Passengers celebrated the freedom and ease of rail travel. Agatha Grimes and her friends, who boarded in Greensboro, North Carolina as part of a long weekend trip celebrating her 62nd birthday, shared their relief at avoiding airport chaos.
“I got stuck in the Atlanta airport last week,” Grimes said, as her group laughed together in the dining car. “It’s just nuts.”
Beretta Nunnally, a self-described “train veteran” who organized their trip, added, “There’s no worry about parking. No checking bags. You come to the station, you get where you going, and you come home.”
An Era for Planes, Trains and Automobiles
Transit in the United States isn’t as easy as it once was.
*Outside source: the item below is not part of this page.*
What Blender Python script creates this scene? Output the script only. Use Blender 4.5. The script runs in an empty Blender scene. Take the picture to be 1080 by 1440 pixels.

The same political, economic and subsidy factors that helped grow U.S. railroads later diminished the network as auto manufacturers, oil companies, roadbuilders and, finally, airlines commanded favor from politicians and consumers’ attention.
Riding hours across rural areas revealed junkyards where kudzu and chain-link fencing framed rows of rusted automobiles. I saw farmland and equipment feeding cities and the nation. I awoke to the night lights of Charlotte’s office towers and NFL stadium. The journey showcased vibrant county seats alongside countless other towns disconnected from passenger rail and far from the Eisenhower-era interstate system we crossed multiple times.
In each setting, voters across the political spectrum have chosen the representatives, senators and president who now determine the nation’s course.
Arriving at Washington’s Union Station, I paused to enjoy its grand Beaux Arts hall, lamenting how many striking U.S. terminals have been razed over the decades. Stepping outside, I looked up at the Capitol dome.
While I had slept, the Senate had managed a bipartisan deal to fund all Department of Homeland Security operations except immigration enforcement. As I continued northward, House Republican leaders rejected it. The stalemate continued.
I was a weary traveler but renewed citizen. I had a game to attend. And the train rolled on.